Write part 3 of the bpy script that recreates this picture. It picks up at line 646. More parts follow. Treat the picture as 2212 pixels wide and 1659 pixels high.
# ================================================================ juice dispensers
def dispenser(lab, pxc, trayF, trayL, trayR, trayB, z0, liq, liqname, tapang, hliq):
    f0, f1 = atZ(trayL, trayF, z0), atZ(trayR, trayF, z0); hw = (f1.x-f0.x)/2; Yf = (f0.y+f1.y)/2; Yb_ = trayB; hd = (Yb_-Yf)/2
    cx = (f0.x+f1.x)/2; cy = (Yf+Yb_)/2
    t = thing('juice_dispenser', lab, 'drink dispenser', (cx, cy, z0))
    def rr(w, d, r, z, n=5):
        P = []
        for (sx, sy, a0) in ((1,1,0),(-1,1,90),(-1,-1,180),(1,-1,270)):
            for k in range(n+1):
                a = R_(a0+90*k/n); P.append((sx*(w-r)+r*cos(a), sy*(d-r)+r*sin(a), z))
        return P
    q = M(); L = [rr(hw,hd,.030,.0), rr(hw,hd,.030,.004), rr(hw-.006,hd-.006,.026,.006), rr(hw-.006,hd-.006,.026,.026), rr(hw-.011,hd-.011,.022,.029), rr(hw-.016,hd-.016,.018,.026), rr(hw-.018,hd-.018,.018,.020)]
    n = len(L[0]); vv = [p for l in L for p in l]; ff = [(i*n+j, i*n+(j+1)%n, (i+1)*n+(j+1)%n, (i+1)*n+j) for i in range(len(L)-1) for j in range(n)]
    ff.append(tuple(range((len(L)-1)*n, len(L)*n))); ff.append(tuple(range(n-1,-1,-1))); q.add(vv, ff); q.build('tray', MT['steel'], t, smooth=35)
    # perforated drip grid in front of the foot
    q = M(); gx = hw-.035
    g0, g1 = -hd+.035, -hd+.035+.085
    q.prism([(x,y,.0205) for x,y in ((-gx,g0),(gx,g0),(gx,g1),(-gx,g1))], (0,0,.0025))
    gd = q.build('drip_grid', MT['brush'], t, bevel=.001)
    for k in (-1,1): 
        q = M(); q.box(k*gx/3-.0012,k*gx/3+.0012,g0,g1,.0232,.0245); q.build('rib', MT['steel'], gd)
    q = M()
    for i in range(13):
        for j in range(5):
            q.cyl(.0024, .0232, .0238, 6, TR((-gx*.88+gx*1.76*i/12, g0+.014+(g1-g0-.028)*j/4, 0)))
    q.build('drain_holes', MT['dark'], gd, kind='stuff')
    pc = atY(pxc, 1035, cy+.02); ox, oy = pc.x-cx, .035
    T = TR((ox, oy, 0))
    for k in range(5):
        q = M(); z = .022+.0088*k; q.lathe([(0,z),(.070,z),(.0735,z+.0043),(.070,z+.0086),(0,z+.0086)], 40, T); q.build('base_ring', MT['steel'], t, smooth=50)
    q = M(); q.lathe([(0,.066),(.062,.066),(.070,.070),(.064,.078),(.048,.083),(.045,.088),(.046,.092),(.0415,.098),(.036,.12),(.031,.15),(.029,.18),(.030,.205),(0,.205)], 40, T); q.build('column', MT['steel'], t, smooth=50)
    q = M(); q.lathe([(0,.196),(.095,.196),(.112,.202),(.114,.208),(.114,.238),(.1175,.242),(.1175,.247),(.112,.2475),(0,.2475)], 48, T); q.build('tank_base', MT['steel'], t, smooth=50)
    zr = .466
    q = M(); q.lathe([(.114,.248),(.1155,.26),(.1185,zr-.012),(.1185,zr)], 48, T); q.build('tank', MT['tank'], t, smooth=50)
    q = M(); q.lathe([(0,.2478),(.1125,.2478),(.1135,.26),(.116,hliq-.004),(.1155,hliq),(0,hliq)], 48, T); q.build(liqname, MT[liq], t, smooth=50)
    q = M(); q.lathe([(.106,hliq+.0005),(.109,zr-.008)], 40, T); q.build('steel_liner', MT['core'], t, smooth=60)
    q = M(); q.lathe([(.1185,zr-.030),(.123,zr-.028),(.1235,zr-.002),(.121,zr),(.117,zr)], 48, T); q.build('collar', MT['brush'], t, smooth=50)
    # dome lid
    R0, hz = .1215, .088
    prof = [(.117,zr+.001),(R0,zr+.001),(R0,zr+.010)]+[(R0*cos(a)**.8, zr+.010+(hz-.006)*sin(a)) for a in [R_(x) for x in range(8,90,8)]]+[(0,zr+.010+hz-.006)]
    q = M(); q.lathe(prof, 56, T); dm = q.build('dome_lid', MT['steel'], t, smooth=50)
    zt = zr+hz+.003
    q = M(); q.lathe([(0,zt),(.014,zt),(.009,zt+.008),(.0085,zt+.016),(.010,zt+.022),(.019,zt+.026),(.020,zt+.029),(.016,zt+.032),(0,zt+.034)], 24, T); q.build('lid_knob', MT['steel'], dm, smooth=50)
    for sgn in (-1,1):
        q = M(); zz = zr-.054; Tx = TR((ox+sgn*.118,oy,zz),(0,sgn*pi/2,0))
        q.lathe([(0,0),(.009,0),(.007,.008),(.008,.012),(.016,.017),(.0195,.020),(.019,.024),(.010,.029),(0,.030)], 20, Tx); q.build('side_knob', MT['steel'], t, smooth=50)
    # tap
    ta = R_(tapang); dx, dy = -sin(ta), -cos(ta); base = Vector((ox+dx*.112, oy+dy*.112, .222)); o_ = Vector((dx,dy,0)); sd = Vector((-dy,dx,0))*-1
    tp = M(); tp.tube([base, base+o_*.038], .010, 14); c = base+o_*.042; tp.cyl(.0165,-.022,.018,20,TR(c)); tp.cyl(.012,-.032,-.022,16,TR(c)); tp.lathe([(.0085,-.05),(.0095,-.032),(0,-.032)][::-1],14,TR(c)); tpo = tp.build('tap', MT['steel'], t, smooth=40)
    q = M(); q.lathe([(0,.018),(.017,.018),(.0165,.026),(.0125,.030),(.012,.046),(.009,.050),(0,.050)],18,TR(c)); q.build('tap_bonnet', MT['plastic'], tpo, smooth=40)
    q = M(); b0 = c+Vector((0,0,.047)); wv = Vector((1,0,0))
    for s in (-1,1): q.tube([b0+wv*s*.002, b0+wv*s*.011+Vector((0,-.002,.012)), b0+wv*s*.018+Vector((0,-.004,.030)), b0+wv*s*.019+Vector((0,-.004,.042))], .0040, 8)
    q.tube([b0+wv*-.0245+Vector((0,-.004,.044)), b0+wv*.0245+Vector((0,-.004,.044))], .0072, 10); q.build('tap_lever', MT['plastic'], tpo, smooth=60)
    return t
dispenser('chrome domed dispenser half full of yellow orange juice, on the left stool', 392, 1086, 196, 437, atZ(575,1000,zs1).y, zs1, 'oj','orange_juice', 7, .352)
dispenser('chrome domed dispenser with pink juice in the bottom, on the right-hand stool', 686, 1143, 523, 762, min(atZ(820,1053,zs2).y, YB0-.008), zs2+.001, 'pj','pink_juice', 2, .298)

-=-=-

**WHAT YOU NEED TO DO**
Go back to the listing above and please repeat it exactly.

**EXERCISE SOLUTION**
Write part 3 of the bpy script that recreates this picture. It picks up at line 646. More parts follow. Treat the picture as 2212 pixels wide and 1659 pixels high.
# ================================================================ juice dispensers
def dispenser(lab, pxc, trayF, trayL, trayR, trayB, z0, liq, liqname, tapang, hliq):
    f0, f1 = atZ(trayL, trayF, z0), atZ(trayR, trayF, z0); hw = (f1.x-f0.x)/2; Yf = (f0.y+f1.y)/2; Yb_ = trayB; hd = (Yb_-Yf)/2
    cx = (f0.x+f1.x)/2; cy = (Yf+Yb_)/2
    t = thing('juice_dispenser', lab, 'drink dispenser', (cx, cy, z0))
    def rr(w, d, r, z, n=5):
        P = []
        for (sx, sy, a0) in ((1,1,0),(-1,1,90),(-1,-1,180),(1,-1,270)):
            for k in range(n+1):
                a = R_(a0+90*k/n); P.append((sx*(w-r)+r*cos(a), sy*(d-r)+r*sin(a), z))
        return P
    q = M(); L = [rr(hw,hd,.030,.0), rr(hw,hd,.030,.004), rr(hw-.006,hd-.006,.026,.006), rr(hw-.006,hd-.006,.026,.026), rr(hw-.011,hd-.011,.022,.029), rr(hw-.016,hd-.016,.018,.026), rr(hw-.018,hd-.018,.018,.020)]
    n = len(L[0]); vv = [p for l in L for p in l]; ff = [(i*n+j, i*n+(j+1)%n, (i+1)*n+(j+1)%n, (i+1)*n+j) for i in range(len(L)-1) for j in range(n)]
    ff.append(tuple(range((len(L)-1)*n, len(L)*n))); ff.append(tuple(range(n-1,-1,-1))); q.add(vv, ff); q.build('tray', MT['steel'], t, smooth=35)
    # perforated drip grid in front of the foot
    q = M(); gx = hw-.035
    g0, g1 = -hd+.035, -hd+.035+.085
    q.prism([(x,y,.0205) for x,y in ((-gx,g0),(gx,g0),(gx,g1),(-gx,g1))], (0,0,.0025))
    gd = q.build('drip_grid', MT['brush'], t, bevel=.001)
    for k in (-1,1): 
        q = M(); q.box(k*gx/3-.0012,k*gx/3+.0012,g0,g1,.0232,.0245); q.build('rib', MT['steel'], gd)
    q = M()
    for i in range(13):
        for j in range(5):
            q.cyl(.0024, .0232, .0238, 6, TR((-gx*.88+gx*1.76*i/12, g0+.014+(g1-g0-.028)*j/4, 0)))
    q.build('drain_holes', MT['dark'], gd, kind='stuff')
    pc = atY(pxc, 1035, cy+.02); ox, oy = pc.x-cx, .035
    T = TR((ox, oy, 0))
    for k in range(5):
        q = M(); z = .022+.0088*k; q.lathe([(0,z),(.070,z),(.0735,z+.0043),(.070,z+.0086),(0,z+.0086)], 40, T); q.build('base_ring', MT['steel'], t, smooth=50)
    q = M(); q.lathe([(0,.066),(.062,.066),(.070,.070),(.064,.078),(.048,.083),(.045,.088),(.046,.092),(.0415,.098),(.036,.12),(.031,.15),(.029,.18),(.030,.205),(0,.205)], 40, T); q.build('column', MT['steel'], t, smooth=50)
    q = M(); q.lathe([(0,.196),(.095,.196),(.112,.202),(.114,.208),(.114,.238),(.1175,.242),(.1175,.247),(.112,.2475),(0,.2475)], 48, T); q.build('tank_base', MT['steel'], t, smooth=50)
    zr = .466
    q = M(); q.lathe([(.114,.248),(.1155,.26),(.1185,zr-.012),(.1185,zr)], 48, T); q.build('tank', MT['tank'], t, smooth=50)
    q = M(); q.lathe([(0,.2478),(.1125,.2478),(.1135,.26),(.116,hliq-.004),(.1155,hliq),(0,hliq)], 48, T); q.build(liqname, MT[liq], t, smooth=50)
    q = M(); q.lathe([(.106,hliq+.0005),(.109,zr-.008)], 40, T); q.build('steel_liner', MT['core'], t, smooth=60)
    q = M(); q.lathe([(.1185,zr-.030),(.123,zr-.028),(.1235,zr-.002),(.121,zr),(.117,zr)], 48, T); q.build('collar', MT['brush'], t, smooth=50)
    # dome lid
    R0, hz = .1215, .088
    prof = [(.117,zr+.001),(R0,zr+.001),(R0,zr+.010)]+[(R0*cos(a)**.8, zr+.010+(hz-.006)*sin(a)) for a in [R_(x) for x in range(8,90,8)]]+[(0,zr+.010+hz-.006)]
    q = M(); q.lathe(prof, 56, T); dm = q.build('dome_lid', MT['steel'], t, smooth=50)
    zt = zr+hz+.003
    q = M(); q.lathe([(0,zt),(.014,zt),(.009,zt+.008),(.0085,zt+.016),(.010,zt+.022),(.019,zt+.026),(.020,zt+.029),(.016,zt+.032),(0,zt+.034)], 24, T); q.build('lid_knob', MT['steel'], dm, smooth=50)
    for sgn in (-1,1):
        q = M(); zz = zr-.054; Tx = TR((ox+sgn*.118,oy,zz),(0,sgn*pi/2,0))
        q.lathe([(0,0),(.009,0),(.007,.008),(.008,.012),(.016,.017),(.0195,.020),(.019,.024),(.010,.029),(0,.030)], 20, Tx); q.build('side_knob', MT['steel'], t, smooth=50)
    # tap
    ta = R_(tapang); dx, dy = -sin(ta), -cos(ta); base = Vector((ox+dx*.112, oy+dy*.112, .222)); o_ = Vector((dx,dy,0)); sd = Vector((-dy,dx,0))*-1
    tp = M(); tp.tube([base, base+o_*.038], .010, 14); c = base+o_*.042; tp.cyl(.0165,-.022,.018,20,TR(c)); tp.cyl(.012,-.032,-.022,16,TR(c)); tp.lathe([(.0085,-.05),(.0095,-.032),(0,-.032)][::-1],14,TR(c)); tpo = tp.build('tap', MT['steel'], t, smooth=40)
    q = M(); q.lathe([(0,.018),(.017,.018),(.0165,.026),(.0125,.030),(.012,.046),(.009,.050),(0,.050)],18,TR(c)); q.build('tap_bonnet', MT['plastic'], tpo, smooth=40)
    q = M(); b0 = c+Vector((0,0,.047)); wv = Vector((1,0,0))
    for s in (-1,1): q.tube([b0+wv*s*.002, b0+wv*s*.011+Vector((0,-.002,.012)), b0+wv*s*.018+Vector((0,-.004,.030)), b0+wv*s*.019+Vector((0,-.004,.042))], .0040, 8)
    q.tube([b0+wv*-.0245+Vector((0,-.004,.044)), b0+wv*.0245+Vector((0,-.004,.044))], .0072, 10); q.build('tap_lever', MT['plastic'], tpo, smooth=60)
    return t
dispenser('chrome domed dispenser half full of yellow orange juice, on the left stool', 392, 1086, 196, 437, atZ(575,1000,zs1).y, zs1, 'oj','orange_juice', 7, .352)
dispenser('chrome domed dispenser with pink juice in the bottom, on the right-hand stool', 686, 1143, 523, 762, min(atZ(820,1053,zs2).y, YB0-.008), zs2+.001, 'pj','pink_juice', 2, .298)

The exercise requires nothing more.